Letters to the Editor

Blackstrom’s words touched me

I have just read Walter Blackstrom’s opinion, “No Excuses in 2008,” which is in the June 18 edition of The Bellevue Reporter and I want to say “thank you” to Mr. Blackstrom.

I cannot agree with him more on many of the items his finely-written article touched upon. Judging from the article, I am slightly younger than him (I am 50, and I have lived my entire life in the Pacific Northwest). I have not had to witness some of the incredible indignities that he and his family have had to regarding segregation of “public” facilities and business, and frankly, the practice of it simply disgusts me.

I was 10 years old when Martin Luther King Jr. was assassinated, only to be followed by Bobby Kennedy’s savage killing literally months later, and do not have conscious memories of them, but I realize how devastating (and possibly country-changing) they were.

I cannot imagine what it must have been like to have been consciously aware of them. I cry every time I hear Bobby’s brief announcement of MLK’s death, and his poignant words. We as a nation in the past have allowed people to murder our most important individuals, and indeed, anyone who dares to take a stand, whether they be black or white, gay or straight, male or female. We, as Blackstrom said, are very far from the mountaintop.

I cannot imagine the personal hurt he has experienced, both internally, and perhaps externally as well, and I can hear that acceptance has been hard at times. But he never again should let any one take away his dignity and humanity simply because of the color of his skin.

My heritage carries with it the heritage of the horrible treatment of women, the enslavement of others for profit, and the indescribable torture of people, just because of the difference of the color of their skin. His heritage can hold its head very high in very many ways, many more than mine can.

Our youth have no role models, except “get the money, get the bling, get the man/woman.” And I agree that there is no uglier word than the “N” word. But with every child you work with, you give an opportunity for them to move away from this type of behavior and disturbing statistics we see.

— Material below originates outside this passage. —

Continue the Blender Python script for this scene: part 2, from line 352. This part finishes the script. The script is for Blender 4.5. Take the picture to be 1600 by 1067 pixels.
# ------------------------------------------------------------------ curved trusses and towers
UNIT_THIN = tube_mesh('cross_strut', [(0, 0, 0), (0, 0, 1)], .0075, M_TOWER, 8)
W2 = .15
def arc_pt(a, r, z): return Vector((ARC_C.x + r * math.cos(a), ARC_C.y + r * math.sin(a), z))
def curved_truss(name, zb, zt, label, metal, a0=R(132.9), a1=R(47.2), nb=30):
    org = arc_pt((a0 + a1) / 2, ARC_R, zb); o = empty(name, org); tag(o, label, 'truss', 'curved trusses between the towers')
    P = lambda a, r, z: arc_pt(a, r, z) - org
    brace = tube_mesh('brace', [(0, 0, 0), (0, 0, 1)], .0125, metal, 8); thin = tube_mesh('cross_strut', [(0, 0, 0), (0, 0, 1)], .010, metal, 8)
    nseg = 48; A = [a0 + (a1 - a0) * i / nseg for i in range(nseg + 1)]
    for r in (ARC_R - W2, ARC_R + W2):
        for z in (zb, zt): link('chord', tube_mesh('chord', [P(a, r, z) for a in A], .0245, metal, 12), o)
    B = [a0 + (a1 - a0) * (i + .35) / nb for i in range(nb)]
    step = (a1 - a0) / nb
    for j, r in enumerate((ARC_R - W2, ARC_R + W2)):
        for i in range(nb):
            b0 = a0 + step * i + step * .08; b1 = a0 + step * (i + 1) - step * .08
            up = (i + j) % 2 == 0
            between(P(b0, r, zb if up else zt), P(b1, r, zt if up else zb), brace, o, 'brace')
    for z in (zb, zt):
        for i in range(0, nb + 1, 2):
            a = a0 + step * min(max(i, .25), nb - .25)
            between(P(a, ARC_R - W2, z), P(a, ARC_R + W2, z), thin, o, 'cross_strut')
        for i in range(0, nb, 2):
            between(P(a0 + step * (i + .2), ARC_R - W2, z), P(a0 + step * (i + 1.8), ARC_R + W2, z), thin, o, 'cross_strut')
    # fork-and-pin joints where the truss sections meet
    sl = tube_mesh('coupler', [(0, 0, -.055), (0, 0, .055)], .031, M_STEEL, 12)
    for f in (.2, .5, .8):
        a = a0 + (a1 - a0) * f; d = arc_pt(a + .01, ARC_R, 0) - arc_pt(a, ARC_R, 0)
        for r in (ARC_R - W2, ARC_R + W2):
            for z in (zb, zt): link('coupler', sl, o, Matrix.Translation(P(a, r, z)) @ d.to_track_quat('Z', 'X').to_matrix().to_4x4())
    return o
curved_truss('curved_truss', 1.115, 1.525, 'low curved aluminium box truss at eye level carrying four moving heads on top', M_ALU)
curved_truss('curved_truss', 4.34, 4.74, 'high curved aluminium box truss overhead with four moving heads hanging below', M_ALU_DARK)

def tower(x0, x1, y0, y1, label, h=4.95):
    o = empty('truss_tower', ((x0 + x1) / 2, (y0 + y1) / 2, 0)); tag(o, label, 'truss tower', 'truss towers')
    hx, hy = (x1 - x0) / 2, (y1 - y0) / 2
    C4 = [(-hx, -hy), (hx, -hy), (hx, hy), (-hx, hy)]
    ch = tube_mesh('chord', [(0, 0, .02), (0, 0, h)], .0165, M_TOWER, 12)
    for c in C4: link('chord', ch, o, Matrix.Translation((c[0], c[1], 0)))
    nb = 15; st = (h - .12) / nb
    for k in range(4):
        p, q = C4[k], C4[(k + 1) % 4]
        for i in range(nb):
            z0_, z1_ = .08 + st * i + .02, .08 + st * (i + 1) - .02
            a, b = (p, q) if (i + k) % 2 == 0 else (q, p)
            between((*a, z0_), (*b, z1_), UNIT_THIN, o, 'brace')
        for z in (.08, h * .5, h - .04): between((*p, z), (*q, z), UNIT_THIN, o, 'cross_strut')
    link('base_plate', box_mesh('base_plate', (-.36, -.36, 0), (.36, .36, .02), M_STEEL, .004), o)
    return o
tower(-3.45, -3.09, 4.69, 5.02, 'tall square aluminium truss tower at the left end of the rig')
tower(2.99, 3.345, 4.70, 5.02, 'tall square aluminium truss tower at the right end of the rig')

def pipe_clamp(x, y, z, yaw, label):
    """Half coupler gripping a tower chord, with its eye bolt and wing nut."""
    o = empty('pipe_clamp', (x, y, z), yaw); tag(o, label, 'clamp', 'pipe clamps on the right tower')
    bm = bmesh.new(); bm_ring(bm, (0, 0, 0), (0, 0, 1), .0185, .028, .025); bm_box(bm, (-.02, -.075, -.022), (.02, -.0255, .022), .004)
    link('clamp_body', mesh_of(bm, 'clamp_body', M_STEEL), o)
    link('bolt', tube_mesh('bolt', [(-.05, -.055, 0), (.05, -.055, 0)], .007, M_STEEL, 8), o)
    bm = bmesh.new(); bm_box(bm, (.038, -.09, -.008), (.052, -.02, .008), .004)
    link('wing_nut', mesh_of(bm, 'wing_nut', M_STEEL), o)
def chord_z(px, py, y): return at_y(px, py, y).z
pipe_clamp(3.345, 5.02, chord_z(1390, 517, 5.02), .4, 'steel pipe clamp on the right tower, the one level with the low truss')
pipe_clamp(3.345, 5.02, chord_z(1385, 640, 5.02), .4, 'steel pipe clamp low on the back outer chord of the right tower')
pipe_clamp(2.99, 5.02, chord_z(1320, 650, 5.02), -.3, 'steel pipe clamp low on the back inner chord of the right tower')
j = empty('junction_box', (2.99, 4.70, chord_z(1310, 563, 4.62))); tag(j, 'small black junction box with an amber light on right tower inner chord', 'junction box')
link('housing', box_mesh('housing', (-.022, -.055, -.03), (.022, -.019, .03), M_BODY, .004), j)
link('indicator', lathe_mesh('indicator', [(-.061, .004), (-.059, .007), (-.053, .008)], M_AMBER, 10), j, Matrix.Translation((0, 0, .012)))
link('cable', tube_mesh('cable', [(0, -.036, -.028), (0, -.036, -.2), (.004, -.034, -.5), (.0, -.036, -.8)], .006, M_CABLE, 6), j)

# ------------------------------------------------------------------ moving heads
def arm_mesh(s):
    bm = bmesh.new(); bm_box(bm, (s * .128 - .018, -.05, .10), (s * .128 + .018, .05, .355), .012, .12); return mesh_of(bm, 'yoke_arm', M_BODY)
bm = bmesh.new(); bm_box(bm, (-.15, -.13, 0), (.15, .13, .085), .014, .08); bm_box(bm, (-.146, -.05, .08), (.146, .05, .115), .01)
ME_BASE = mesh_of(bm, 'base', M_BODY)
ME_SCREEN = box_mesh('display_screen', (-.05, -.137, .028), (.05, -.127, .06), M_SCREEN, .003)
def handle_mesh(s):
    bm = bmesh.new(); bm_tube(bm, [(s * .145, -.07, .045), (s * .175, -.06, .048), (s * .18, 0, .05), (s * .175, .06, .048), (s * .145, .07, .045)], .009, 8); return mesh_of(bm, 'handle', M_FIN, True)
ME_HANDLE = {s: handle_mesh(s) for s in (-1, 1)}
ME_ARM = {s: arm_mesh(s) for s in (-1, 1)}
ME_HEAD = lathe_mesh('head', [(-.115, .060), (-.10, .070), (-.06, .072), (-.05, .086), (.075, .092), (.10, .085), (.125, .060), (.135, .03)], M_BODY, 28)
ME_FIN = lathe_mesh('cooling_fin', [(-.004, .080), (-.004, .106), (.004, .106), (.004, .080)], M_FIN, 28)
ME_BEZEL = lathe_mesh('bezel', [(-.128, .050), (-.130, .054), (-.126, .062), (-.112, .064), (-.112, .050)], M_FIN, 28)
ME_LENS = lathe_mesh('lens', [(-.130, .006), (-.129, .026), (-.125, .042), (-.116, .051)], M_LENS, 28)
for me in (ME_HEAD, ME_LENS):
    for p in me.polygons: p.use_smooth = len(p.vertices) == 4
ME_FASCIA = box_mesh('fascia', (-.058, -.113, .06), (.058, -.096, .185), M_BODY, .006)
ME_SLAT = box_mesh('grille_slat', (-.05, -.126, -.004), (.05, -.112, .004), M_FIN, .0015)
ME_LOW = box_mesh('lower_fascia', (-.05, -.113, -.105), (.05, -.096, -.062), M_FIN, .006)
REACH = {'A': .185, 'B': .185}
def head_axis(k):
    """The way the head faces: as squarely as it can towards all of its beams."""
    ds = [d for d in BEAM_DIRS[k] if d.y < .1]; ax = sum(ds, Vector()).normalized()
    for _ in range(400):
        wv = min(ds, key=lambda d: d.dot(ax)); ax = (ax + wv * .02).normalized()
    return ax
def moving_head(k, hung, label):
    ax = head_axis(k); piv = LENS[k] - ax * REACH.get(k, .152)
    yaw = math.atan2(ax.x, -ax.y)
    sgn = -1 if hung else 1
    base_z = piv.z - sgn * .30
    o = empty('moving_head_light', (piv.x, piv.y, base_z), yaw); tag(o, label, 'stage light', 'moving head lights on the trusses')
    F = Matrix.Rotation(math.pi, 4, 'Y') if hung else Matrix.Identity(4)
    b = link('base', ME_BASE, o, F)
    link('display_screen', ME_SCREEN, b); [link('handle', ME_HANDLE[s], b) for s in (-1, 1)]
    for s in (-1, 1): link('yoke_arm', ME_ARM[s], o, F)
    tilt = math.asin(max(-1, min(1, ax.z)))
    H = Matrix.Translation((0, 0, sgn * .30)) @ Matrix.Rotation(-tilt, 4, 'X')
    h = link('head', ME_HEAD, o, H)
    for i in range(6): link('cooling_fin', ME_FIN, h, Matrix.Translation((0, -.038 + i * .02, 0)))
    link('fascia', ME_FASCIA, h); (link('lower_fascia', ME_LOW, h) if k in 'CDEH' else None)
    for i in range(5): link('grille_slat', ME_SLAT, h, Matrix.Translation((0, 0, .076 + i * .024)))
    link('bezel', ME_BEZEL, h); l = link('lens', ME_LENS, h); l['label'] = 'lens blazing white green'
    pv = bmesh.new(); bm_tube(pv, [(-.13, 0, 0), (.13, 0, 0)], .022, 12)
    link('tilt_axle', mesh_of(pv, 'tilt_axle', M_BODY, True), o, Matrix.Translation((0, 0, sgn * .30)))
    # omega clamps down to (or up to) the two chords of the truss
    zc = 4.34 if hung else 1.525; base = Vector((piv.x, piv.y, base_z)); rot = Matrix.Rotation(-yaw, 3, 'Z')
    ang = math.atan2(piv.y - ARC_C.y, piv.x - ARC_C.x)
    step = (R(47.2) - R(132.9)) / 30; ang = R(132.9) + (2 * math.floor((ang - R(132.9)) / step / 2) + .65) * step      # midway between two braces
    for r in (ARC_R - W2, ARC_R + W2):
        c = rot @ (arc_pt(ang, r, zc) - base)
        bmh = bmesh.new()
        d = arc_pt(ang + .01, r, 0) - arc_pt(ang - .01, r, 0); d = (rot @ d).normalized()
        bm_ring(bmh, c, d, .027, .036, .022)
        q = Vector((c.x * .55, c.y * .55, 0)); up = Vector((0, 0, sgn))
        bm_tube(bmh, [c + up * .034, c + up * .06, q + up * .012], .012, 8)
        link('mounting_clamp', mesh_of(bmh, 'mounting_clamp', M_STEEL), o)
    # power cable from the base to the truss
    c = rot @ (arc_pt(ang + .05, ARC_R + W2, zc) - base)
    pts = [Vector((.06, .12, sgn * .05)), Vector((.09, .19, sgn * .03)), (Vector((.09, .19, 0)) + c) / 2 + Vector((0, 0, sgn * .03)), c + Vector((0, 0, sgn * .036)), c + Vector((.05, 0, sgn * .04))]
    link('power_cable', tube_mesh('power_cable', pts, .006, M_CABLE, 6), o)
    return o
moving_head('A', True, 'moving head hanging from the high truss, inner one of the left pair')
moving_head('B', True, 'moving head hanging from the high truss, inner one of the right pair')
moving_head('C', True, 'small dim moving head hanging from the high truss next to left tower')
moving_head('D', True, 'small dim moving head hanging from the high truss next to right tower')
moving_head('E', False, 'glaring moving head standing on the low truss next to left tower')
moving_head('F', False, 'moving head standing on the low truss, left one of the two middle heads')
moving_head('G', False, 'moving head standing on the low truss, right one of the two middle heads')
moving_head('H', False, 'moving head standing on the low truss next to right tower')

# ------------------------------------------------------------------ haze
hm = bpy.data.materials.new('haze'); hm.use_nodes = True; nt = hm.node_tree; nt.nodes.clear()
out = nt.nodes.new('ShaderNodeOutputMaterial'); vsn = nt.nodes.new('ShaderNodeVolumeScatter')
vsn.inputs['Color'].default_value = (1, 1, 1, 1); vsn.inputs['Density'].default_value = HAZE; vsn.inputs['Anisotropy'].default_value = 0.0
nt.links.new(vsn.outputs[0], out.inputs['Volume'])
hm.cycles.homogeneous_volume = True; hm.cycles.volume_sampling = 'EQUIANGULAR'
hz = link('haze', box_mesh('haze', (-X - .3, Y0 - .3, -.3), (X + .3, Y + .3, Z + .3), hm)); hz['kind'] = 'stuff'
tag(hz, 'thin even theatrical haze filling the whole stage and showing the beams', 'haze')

How proud I am to have lived to see the day when a person of color has the opportunity to be president (or the opportunity to see a woman, for that matter). I remember Obama speaking at the last presidential convention and being transfixed to the screen, and somehow I knew, “this man was going to go far.” And with the help of people like Blackstrom and me, he is going all the way to 1600 Pennsylvania Avenue, and the day he takes that oath, tears will be streaming down my face. And maybe, just maybe, we will start climbing back up the mountain again. Together.